_Extracted information:_
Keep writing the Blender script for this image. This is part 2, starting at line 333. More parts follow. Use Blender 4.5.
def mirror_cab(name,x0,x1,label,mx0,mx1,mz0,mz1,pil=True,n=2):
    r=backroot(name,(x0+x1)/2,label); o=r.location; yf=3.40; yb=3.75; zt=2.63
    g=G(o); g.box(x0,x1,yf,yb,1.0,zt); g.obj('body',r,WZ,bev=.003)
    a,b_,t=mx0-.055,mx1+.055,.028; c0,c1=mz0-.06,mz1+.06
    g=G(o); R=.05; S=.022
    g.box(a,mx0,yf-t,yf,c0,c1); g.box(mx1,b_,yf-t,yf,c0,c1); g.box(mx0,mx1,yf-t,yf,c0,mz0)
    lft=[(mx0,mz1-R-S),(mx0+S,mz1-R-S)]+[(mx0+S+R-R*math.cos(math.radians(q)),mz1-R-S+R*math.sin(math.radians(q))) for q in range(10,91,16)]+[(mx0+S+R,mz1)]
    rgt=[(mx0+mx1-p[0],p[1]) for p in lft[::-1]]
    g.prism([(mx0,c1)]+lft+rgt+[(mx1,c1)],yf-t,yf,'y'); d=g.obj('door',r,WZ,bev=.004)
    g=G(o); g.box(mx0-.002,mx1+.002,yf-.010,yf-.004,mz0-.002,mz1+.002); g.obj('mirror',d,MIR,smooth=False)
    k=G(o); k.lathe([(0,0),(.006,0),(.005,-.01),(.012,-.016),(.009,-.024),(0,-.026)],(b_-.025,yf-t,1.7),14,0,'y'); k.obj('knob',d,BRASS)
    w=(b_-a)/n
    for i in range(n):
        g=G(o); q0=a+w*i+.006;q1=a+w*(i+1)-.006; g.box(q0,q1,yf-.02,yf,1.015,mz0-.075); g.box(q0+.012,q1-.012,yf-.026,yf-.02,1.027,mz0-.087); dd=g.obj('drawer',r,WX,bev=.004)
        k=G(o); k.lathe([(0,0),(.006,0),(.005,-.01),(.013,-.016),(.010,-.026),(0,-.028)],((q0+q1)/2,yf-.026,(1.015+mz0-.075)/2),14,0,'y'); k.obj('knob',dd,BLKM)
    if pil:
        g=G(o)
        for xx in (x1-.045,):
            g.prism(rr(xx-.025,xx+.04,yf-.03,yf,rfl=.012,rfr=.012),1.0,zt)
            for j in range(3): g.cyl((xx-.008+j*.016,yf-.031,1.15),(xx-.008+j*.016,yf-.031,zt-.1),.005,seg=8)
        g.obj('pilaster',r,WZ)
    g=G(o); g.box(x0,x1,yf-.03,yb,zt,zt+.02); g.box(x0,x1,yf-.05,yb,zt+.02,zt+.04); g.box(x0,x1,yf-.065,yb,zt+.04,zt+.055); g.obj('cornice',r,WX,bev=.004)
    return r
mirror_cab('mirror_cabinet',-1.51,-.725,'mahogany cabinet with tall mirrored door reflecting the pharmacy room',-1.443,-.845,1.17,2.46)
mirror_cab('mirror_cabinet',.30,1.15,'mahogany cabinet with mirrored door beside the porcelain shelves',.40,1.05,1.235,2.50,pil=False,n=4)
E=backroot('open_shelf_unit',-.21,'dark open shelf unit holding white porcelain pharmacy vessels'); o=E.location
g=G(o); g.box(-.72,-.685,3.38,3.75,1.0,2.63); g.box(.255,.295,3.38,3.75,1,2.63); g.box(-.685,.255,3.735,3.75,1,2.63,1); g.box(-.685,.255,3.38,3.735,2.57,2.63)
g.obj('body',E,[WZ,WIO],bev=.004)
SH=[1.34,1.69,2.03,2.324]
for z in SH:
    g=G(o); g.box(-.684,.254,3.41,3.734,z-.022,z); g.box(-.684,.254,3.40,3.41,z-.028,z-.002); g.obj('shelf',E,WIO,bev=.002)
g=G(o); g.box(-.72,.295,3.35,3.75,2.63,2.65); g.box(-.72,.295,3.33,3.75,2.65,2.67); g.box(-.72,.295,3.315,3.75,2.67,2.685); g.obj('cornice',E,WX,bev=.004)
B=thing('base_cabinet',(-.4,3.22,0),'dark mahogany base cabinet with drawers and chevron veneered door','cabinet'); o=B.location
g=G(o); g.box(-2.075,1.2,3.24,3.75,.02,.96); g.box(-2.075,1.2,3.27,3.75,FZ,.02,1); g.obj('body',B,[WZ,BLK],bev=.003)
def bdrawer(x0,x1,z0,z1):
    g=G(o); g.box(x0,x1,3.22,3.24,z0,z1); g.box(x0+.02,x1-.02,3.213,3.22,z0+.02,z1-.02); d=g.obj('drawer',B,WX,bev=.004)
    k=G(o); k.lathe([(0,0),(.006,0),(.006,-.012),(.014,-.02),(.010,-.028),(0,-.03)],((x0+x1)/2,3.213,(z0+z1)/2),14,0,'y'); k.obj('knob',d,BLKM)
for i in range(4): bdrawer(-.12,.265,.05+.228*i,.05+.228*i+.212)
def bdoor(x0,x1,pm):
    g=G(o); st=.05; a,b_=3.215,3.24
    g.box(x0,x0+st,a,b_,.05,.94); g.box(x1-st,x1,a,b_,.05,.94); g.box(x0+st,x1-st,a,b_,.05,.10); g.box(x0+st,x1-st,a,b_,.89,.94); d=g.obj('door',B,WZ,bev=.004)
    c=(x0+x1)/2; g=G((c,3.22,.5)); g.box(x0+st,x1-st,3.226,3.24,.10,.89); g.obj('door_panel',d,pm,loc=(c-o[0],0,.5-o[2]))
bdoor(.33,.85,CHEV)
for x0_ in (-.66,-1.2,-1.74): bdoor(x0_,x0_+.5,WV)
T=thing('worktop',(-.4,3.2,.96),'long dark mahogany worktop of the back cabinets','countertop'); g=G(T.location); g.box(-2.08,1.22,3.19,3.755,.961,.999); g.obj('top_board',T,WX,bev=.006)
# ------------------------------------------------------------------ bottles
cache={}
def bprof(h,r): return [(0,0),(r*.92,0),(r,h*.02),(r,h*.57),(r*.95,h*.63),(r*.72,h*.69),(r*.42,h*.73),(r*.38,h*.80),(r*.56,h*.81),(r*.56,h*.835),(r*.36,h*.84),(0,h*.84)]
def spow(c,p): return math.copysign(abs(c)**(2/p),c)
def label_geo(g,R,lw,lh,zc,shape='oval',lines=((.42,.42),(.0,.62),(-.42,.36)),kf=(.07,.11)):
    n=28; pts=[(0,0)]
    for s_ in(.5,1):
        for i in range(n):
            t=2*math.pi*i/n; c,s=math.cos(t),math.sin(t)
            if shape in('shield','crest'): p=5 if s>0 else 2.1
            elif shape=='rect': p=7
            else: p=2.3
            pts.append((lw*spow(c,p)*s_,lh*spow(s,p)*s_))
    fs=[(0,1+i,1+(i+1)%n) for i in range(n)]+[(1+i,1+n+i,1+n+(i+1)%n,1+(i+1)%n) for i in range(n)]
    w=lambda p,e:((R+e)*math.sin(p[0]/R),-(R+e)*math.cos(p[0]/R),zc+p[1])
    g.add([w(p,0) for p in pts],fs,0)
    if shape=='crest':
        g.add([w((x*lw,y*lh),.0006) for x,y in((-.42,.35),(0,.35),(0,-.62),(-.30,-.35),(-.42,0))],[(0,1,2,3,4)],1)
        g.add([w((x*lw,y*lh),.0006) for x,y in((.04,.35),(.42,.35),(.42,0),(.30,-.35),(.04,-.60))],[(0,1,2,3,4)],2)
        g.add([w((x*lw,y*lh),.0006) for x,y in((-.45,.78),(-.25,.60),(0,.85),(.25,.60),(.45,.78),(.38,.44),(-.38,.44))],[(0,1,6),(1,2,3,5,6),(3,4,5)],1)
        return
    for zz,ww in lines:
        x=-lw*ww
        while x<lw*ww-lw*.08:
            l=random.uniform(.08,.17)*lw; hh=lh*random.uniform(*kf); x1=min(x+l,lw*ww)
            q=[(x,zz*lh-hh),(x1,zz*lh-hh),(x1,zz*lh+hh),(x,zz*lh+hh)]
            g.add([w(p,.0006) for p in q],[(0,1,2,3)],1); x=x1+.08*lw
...
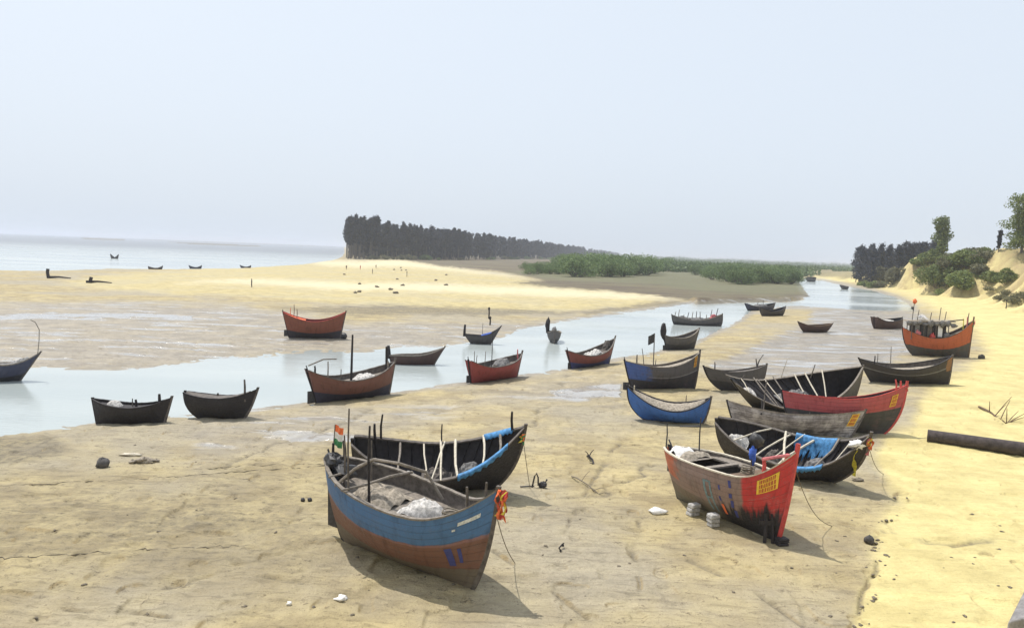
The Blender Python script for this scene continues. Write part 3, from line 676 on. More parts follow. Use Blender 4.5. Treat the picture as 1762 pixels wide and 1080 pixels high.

_Exercise details:_ Your answer should be only a number: how many lines of the data above contain the string "More"?

_Response:_ 2